*WHAT IS BEING ASKED*: Start at the line containing "Build this scene", stop at the line containing "return m, nt, b", and please reproduce every line in between, both ends included, without pictures.

*RECORD LIST*:
======

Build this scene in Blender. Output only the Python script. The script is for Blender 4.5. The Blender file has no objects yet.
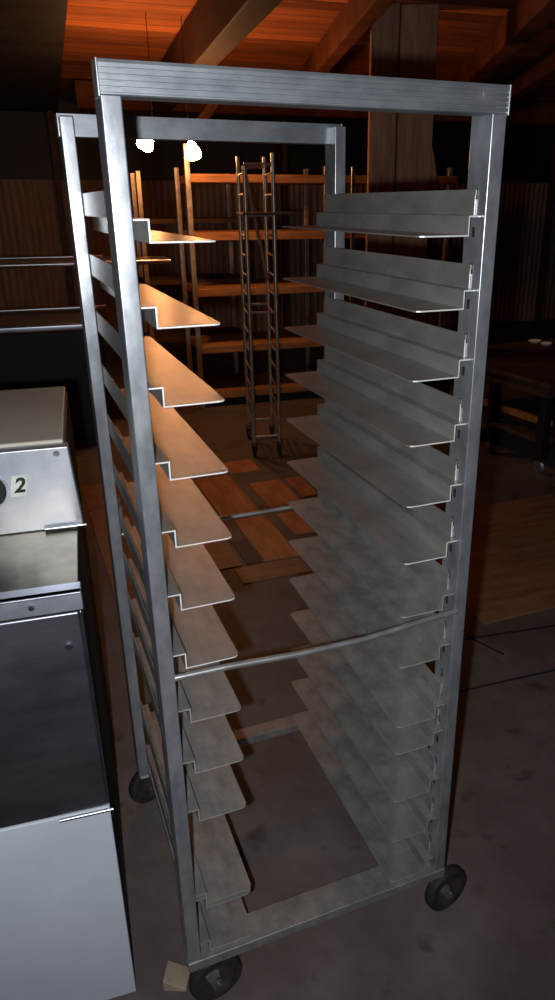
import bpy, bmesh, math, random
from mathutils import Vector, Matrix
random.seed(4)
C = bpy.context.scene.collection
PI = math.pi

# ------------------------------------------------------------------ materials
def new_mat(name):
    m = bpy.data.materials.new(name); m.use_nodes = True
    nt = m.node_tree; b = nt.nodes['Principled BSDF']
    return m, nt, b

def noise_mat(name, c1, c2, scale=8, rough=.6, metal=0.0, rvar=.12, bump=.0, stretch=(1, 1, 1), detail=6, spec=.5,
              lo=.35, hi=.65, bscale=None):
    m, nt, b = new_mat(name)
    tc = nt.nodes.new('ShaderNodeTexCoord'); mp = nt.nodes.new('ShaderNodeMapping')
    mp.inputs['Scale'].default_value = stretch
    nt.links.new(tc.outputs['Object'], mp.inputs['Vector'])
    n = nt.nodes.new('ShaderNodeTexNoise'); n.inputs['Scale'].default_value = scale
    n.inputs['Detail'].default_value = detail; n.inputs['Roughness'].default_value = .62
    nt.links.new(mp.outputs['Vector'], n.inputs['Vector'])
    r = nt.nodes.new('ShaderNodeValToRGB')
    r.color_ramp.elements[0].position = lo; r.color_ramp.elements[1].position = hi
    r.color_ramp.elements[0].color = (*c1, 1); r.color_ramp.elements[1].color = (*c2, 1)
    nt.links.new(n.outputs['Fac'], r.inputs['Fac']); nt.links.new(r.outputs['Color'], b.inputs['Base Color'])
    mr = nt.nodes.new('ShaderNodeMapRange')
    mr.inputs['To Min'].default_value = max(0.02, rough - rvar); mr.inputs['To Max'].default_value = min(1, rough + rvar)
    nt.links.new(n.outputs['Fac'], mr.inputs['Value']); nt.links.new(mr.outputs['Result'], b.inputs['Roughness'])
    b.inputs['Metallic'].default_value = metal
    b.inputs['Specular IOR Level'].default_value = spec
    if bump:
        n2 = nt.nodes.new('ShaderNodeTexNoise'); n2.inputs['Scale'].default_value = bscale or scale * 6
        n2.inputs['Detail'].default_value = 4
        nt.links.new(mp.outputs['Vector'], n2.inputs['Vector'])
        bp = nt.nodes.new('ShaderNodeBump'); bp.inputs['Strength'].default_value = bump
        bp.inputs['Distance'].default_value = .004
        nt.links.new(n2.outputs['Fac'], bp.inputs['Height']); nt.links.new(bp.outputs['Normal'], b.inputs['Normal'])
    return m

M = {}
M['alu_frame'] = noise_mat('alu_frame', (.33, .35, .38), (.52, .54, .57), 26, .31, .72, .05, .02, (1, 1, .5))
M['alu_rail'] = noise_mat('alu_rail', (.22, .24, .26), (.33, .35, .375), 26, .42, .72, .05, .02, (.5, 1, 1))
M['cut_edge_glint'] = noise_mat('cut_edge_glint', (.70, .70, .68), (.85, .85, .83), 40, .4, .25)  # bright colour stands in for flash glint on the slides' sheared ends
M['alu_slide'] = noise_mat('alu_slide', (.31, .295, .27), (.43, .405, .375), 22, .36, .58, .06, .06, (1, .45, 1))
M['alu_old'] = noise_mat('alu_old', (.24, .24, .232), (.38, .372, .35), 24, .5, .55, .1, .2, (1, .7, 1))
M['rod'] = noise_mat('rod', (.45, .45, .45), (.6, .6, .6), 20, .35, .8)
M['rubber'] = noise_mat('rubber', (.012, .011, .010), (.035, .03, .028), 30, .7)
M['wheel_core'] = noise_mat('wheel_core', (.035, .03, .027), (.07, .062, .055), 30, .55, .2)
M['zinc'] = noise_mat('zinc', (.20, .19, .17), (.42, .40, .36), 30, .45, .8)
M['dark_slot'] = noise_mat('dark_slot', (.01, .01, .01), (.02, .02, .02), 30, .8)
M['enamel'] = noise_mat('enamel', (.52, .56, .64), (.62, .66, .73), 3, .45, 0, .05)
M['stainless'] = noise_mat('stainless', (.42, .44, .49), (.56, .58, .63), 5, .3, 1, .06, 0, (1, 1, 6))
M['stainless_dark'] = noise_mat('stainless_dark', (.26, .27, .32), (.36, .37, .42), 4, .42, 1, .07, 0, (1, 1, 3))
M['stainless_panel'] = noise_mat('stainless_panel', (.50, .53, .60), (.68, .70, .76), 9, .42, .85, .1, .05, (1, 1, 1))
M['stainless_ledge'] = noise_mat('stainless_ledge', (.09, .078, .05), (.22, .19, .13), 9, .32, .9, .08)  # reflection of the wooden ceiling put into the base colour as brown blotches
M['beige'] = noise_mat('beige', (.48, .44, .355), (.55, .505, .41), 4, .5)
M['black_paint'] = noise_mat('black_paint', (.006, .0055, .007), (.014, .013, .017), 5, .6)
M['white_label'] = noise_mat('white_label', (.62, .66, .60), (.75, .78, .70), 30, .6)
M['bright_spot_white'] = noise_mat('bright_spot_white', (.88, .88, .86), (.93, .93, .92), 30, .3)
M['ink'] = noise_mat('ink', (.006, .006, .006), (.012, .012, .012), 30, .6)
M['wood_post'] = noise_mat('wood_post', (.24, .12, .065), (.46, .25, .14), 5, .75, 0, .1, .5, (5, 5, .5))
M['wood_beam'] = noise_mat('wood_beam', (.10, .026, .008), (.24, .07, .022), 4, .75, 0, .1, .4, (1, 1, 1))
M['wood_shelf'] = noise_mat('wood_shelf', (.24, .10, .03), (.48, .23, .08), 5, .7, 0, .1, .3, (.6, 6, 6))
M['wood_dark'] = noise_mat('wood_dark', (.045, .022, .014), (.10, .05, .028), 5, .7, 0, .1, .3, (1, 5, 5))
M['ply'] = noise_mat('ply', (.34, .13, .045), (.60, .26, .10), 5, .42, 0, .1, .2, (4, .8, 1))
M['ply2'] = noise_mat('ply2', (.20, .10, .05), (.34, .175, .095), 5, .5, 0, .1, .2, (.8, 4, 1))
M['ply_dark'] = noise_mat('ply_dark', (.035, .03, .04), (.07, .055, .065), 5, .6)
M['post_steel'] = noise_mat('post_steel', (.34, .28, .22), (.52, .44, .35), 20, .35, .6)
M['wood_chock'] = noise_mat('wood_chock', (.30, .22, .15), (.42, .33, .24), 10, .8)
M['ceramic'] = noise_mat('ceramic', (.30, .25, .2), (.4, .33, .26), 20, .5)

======

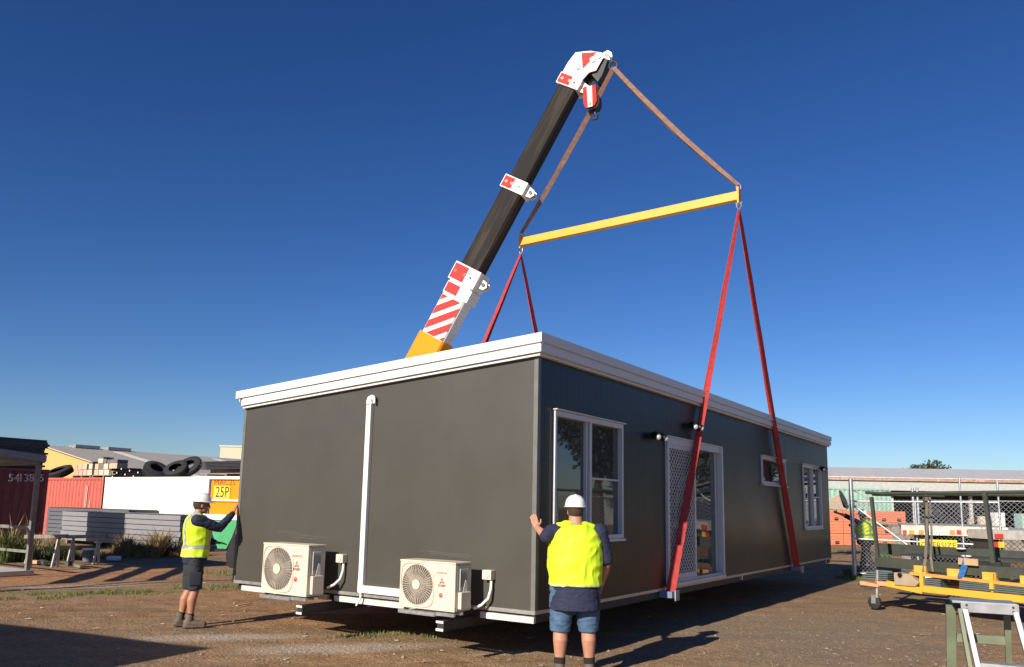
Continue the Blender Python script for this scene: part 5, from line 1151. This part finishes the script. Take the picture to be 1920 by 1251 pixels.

======

*FINISHED TASK*:
Build this scene in Blender. Output only the Python script. The script is for Blender 4.5. The Blender file has no objects yet.
import bpy, bmesh, math, random
from mathutils import Vector, Matrix
random.seed(4)
C = bpy.context.scene.collection
PI = math.pi

# ------------------------------------------------------------------ materials
def new_mat(name):
    m = bpy.data.materials.new(name); m.use_nodes = True
    nt = m.node_tree; b = nt.nodes['Principled BSDF']
    return m, nt, b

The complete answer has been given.